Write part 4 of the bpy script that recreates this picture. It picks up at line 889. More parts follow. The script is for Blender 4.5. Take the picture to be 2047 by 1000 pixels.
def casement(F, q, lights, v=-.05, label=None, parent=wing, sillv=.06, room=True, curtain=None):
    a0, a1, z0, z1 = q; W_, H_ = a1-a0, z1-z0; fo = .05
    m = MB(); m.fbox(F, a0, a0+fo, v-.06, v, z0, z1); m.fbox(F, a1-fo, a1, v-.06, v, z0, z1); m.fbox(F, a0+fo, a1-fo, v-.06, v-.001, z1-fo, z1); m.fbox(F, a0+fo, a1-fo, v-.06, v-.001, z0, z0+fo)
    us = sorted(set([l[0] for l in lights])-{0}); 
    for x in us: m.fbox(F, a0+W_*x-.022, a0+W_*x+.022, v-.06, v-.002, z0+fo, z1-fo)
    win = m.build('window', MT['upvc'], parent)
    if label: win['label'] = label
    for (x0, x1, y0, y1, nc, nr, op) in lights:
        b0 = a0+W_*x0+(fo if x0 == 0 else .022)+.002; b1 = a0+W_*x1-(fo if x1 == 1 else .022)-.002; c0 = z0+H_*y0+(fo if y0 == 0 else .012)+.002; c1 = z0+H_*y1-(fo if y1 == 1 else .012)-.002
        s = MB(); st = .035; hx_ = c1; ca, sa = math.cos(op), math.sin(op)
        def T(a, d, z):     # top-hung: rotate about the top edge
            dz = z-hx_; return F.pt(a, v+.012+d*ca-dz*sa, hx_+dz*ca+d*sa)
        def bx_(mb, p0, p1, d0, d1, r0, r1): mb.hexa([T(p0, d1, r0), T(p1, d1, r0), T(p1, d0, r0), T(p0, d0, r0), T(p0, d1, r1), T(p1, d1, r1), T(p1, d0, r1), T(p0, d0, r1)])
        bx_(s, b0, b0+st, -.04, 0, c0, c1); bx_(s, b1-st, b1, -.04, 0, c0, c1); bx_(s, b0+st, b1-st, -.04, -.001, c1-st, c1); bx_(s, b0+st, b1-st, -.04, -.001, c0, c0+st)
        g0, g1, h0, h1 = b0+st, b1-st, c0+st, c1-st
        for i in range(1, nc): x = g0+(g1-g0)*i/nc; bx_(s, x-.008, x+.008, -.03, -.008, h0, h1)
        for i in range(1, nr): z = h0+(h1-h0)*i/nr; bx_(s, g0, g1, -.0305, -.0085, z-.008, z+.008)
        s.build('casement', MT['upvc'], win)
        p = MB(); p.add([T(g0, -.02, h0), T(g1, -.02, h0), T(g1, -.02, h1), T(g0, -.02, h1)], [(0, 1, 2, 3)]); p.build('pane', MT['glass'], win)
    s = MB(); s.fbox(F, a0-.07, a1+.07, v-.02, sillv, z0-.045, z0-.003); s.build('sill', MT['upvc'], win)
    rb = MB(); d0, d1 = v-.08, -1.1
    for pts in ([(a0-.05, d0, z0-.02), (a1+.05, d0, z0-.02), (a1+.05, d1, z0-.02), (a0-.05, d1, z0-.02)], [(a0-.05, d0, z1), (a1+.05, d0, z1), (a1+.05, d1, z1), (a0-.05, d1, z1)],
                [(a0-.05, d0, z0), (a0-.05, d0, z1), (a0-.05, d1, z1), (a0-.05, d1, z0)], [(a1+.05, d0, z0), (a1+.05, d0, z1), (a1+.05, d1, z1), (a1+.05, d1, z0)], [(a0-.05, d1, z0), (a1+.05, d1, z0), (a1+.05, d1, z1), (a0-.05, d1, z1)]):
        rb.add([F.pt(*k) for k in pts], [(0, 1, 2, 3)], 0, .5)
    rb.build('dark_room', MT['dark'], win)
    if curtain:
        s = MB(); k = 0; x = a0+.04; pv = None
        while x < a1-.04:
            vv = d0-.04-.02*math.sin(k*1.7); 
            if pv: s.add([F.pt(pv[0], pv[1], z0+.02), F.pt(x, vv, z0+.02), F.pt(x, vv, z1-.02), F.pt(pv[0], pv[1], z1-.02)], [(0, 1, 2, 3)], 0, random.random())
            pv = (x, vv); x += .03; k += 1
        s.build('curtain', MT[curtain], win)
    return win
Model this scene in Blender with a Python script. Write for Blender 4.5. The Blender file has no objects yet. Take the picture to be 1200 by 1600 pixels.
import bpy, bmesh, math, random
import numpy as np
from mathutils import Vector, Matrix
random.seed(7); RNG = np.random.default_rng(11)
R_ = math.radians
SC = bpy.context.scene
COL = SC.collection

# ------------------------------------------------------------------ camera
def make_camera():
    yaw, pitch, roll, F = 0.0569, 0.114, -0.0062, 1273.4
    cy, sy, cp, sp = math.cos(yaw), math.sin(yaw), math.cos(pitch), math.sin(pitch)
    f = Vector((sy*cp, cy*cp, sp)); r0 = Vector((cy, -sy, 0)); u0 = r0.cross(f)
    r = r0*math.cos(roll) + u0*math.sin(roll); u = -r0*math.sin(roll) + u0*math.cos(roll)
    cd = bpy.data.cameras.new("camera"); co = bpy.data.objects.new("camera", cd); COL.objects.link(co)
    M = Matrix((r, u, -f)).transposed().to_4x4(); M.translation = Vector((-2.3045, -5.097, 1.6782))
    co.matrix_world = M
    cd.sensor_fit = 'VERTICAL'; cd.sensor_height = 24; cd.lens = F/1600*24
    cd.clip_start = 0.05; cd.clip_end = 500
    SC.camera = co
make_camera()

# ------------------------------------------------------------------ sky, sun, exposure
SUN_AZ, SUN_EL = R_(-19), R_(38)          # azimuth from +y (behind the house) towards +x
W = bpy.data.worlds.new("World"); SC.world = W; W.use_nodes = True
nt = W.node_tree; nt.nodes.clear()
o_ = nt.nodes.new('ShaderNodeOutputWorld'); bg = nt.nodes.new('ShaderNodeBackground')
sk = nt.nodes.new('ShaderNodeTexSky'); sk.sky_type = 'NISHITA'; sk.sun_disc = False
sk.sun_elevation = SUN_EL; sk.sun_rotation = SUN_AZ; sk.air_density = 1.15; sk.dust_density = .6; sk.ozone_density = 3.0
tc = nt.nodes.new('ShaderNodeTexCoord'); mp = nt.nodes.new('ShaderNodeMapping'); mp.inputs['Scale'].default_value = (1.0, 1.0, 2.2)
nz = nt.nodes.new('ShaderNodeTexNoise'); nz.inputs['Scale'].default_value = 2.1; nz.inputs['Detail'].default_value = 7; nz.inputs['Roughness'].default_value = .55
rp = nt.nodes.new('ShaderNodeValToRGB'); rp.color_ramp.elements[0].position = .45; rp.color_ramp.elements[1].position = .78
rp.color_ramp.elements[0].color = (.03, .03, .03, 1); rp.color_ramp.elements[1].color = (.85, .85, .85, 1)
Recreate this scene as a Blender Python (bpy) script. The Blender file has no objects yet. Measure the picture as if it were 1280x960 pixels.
--
Exercise description:
State, as a bare number, how many lines of the listing hold the word "Blender".

Output:
3